Unlike Herodotus, Thucydides does not usually go into a man's private life. But in this case he had to, since it affected Alcibiades' career and consequently exercised a direct influence on the war. For when, in 415, Alcibiades was withdrawn from the Sicilian expedition and took refuge with the enemies of Athens, it was again suspicion of his lack of principles which had turned his fellow-citizens against him. Ostensibly, the charge was impiety, but what really inspired his opponents was the generally unreliable unsolidity of his character. However, after Alcibiades had come back to an Athenian command (411), he deserved well of his fellow-countrymen. For when the fleet at Samos wanted to attack their own city of Athens—temporarily under an oligarchic dictatorship—he refused to let them. Politically unprincipled though he was, by this intervention, says Thucydides, 'he rendered as eminent a service to the state as any man ever did'. This exceptionally high praise prepares us for the conclusion that, in spite of the flaws in his private life, his rejection and dismissal by his own people (repeated all over again in 406) was ruinous to Athens. And the historian is probably thinking of Alcibiades (and deliberately speaking in warmer terms than Herodotus) when he praises Themistocles, that equally brilliant and unsound figure of the earlier war. Here was another man whose unreliable, hazardous character and conduct had likewise helped to drive him into the arms of Athens' enemies. And yet, when not hampered by this defect, he too had performed splendid actions.
How had Themistocles managed to achieve these things? Not because of his background, because he had none, but because of his intellect, foresight and ability to make quick decisions. This continual emphasis on brain-power sometimes makes Thucydides' verdicts rather disconcerting. The standard translation of arete is 'virtue'. But the term is applied not only to the devout Nicias, but also to Antiphon, who, whatever the merits of his prose style, was a sanguinary, treacherous plotter, the leading oligarchic extremist of 411. The surprising attribution of virtue to such a man is intended, as Bury pointed out, 'to express the intelligence, dexterity and will power of a competent statesman, in sharp contradistinction to the conventional arete of the popular conception'. This was not virtue as most people understood it, but something more closely comparable to the virtù which Machiavelli saw in tough, skilful Sforzas and Borgias of his own day. Thucydides liked men who concentrated their energy on the tasks at hand. There is not much talk of natural benevolence. Instead, speeches prefer to harp on action-enhancing qualities such as courage.

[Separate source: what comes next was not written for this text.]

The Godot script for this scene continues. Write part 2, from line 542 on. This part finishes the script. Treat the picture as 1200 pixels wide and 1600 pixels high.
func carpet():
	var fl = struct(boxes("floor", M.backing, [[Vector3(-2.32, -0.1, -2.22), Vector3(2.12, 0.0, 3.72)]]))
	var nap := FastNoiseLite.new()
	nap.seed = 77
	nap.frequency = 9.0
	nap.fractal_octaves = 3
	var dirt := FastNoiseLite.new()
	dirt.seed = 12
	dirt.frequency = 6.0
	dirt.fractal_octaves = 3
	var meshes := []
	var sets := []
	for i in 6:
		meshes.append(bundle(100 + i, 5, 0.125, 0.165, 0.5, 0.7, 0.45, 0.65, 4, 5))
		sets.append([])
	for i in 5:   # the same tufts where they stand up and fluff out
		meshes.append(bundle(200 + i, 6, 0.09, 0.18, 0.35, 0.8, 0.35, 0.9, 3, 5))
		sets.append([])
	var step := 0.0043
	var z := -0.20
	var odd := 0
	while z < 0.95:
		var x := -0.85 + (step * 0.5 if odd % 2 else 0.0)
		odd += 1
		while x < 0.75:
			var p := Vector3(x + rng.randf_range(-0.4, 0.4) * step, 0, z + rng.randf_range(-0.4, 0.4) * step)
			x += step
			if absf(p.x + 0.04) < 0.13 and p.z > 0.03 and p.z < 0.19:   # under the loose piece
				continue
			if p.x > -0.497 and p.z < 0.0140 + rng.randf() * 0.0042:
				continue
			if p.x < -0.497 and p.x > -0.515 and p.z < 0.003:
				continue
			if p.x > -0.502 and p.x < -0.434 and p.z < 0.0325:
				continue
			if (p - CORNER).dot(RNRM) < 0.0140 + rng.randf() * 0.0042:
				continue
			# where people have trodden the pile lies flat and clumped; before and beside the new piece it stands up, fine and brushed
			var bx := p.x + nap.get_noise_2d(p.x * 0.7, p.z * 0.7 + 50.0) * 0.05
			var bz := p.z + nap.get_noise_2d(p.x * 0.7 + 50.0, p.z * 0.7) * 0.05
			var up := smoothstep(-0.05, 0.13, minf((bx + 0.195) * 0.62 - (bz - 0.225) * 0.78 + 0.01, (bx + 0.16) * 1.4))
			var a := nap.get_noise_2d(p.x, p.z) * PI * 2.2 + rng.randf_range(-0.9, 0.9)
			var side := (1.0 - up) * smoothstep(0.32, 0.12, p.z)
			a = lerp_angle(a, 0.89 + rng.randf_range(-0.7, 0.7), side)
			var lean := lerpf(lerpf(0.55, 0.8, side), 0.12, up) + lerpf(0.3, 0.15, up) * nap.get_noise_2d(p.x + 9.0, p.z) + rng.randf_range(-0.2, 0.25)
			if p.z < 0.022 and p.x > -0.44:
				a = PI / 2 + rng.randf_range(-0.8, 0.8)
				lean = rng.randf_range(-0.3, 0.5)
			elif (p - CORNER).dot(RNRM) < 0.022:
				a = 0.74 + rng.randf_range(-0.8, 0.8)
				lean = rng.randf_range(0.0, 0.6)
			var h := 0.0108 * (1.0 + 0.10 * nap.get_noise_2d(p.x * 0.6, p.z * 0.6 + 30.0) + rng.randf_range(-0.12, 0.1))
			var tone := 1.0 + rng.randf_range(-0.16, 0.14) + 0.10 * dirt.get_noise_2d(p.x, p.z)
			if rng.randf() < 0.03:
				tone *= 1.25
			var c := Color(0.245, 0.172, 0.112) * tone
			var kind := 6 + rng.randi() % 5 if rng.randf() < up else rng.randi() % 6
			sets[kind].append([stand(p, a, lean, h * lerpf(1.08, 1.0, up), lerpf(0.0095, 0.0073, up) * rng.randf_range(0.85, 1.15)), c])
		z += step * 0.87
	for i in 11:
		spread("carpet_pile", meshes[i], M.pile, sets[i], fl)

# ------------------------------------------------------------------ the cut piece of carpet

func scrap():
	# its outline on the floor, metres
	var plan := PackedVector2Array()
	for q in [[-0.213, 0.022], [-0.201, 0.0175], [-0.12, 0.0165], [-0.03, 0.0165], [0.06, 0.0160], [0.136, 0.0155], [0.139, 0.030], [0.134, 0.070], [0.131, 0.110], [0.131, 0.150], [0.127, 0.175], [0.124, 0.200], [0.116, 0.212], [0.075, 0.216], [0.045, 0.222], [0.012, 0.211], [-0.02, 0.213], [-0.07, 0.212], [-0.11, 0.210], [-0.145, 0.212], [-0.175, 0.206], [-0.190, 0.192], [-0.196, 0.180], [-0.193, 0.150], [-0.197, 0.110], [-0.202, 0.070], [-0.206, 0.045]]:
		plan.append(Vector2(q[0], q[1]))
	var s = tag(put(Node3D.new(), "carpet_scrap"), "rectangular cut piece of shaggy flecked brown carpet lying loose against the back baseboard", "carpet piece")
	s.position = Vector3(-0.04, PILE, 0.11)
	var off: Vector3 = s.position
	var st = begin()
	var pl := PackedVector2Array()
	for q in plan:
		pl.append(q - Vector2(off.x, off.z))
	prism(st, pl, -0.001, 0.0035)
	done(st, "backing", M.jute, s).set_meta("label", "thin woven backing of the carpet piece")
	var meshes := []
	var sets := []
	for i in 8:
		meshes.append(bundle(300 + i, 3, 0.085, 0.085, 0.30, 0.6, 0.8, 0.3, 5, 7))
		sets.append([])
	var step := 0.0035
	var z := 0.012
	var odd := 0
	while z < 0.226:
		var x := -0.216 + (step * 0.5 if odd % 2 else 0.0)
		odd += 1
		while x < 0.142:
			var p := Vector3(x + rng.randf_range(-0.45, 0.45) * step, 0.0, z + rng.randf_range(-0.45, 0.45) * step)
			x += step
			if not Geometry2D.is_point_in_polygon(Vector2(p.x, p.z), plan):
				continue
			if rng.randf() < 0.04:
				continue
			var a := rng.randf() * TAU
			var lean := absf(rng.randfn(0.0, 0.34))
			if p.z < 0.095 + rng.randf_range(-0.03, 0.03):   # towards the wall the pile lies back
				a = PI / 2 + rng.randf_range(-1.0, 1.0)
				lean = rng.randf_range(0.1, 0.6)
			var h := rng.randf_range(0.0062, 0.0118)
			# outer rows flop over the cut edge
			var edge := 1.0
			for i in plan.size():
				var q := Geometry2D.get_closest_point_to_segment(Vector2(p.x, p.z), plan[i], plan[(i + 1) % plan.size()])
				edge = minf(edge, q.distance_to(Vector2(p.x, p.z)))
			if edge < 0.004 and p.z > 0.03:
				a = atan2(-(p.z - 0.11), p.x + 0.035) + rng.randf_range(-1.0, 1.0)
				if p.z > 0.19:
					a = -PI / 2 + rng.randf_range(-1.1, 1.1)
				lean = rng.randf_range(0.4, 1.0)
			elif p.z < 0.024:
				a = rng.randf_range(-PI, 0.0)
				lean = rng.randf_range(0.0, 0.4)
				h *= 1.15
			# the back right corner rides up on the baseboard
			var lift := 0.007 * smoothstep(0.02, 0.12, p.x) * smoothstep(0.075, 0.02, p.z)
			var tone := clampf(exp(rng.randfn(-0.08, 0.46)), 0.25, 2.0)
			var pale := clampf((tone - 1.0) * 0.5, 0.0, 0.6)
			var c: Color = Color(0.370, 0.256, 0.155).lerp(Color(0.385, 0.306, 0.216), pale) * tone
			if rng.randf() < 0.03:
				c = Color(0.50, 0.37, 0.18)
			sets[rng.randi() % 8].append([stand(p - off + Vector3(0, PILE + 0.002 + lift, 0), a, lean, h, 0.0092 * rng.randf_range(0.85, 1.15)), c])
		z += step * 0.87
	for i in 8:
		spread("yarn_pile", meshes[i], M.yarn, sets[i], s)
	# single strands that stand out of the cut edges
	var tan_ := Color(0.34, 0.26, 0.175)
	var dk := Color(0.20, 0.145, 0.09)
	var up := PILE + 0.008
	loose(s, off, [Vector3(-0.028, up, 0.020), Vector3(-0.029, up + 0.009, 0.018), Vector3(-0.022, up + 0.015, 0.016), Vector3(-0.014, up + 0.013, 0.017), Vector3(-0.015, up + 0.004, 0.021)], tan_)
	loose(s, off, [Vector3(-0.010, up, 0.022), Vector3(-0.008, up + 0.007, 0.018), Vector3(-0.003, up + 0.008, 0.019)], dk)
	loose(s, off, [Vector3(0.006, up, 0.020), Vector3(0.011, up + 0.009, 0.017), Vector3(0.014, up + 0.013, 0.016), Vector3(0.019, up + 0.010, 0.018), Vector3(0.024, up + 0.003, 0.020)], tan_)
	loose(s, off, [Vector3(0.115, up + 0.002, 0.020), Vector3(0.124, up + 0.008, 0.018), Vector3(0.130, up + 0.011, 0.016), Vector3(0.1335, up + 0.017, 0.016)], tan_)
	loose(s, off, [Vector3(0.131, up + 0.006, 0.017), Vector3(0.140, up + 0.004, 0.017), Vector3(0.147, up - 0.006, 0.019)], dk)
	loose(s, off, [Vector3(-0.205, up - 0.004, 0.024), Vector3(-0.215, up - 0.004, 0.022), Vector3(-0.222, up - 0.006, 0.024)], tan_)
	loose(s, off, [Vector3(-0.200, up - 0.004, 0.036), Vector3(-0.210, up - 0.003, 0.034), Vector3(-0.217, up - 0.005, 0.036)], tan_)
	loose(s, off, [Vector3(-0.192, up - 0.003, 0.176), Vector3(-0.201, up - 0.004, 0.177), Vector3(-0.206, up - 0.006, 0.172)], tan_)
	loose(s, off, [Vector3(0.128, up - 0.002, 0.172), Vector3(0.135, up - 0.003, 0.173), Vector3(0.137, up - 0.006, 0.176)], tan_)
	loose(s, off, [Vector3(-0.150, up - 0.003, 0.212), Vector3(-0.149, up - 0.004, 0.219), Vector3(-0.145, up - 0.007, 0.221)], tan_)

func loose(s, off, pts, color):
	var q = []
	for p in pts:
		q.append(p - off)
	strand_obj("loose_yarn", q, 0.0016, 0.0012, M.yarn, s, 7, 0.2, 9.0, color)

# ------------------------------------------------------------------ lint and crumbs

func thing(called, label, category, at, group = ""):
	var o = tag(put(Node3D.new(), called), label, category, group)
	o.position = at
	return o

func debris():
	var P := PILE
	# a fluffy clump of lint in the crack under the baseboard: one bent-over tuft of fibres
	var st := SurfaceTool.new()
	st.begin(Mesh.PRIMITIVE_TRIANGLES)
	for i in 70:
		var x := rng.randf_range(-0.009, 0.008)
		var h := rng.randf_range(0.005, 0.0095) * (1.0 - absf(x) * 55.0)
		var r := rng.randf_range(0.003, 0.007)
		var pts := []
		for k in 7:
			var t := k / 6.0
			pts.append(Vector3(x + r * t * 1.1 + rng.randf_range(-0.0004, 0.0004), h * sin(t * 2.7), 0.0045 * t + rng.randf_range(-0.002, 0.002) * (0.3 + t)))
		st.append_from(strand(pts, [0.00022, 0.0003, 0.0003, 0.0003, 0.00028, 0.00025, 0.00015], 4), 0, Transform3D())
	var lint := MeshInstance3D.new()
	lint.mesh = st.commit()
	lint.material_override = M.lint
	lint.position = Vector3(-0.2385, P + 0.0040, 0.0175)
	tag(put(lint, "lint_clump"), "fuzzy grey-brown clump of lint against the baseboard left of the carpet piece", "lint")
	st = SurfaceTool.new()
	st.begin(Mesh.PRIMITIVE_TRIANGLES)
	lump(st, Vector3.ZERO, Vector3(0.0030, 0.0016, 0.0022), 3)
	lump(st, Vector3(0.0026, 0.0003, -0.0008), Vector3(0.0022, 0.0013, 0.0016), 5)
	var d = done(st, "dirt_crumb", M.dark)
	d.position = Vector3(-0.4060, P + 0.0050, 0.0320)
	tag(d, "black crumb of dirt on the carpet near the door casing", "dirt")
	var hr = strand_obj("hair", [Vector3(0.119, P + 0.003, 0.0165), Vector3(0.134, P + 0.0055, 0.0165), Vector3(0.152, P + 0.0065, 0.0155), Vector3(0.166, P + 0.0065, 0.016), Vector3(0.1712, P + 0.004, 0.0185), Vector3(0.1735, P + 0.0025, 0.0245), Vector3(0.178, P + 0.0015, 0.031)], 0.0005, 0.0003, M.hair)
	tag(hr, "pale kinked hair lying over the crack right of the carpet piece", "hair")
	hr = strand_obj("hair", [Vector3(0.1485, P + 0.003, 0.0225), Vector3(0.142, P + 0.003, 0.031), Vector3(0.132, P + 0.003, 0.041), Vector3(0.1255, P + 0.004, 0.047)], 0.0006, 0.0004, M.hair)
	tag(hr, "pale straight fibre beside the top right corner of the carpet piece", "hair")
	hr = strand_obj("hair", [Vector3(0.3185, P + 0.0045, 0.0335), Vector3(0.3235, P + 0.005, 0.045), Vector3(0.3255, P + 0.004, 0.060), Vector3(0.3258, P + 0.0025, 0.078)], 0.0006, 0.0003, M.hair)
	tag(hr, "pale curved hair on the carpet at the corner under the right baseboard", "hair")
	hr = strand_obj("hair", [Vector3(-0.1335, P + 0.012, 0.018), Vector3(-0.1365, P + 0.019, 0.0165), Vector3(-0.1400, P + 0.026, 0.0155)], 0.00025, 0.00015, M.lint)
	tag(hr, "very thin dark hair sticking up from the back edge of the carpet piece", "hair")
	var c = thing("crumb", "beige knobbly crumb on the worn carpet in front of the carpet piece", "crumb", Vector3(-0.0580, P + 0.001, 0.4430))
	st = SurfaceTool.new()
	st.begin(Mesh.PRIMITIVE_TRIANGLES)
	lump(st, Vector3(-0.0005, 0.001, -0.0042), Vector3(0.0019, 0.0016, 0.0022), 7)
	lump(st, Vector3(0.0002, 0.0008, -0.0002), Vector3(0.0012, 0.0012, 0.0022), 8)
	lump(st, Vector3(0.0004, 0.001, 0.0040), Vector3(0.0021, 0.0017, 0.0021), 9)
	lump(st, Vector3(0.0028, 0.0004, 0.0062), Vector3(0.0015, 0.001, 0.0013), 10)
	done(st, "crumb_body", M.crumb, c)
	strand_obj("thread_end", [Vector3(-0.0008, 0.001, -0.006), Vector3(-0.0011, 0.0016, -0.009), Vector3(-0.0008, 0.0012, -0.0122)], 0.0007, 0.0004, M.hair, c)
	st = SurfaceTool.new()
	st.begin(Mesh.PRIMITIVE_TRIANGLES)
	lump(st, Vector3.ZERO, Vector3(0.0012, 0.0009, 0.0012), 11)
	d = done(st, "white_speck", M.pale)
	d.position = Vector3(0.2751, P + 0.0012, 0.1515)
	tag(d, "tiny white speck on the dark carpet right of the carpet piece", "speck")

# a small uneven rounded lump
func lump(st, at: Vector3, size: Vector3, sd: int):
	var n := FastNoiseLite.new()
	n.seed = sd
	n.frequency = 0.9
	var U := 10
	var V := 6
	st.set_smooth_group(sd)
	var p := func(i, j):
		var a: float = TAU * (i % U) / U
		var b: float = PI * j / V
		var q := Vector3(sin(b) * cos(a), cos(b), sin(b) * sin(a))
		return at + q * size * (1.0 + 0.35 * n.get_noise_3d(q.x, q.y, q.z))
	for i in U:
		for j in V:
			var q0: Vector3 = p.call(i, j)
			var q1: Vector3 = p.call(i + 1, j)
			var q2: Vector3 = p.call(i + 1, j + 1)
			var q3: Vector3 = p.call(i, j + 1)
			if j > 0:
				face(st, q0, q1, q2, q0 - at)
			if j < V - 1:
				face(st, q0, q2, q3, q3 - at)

Courage operates in the mass as well as in individuals. The psychology of masses and groups is a field in which Thucydides achieved extraordinary pioneer advances. With the acutest perceptiveness he analysed and expressed the changing attitudes of states, factions, councils, assemblies, and above all armies. Generals' speeches are skilfully adapted to the thoughts and feelings of their various contingents—unless it suits his purpose to do otherwise. The results of Greek battles depended on morale rather than tactics, and here we see the mentality of the soldiers, their excitements and exaltations and despairs. As the Sicilian expedition draws towards its calamitous close in a decisive seabattle in Syracuse harbour,there is an unforgettable picture of the agonised Athenian troops looking on, their fears for the future like nothing they had ever experienced before, their bodies agonisedly swaying this way and that to match the vicissitudes of their ships, on which everything depended.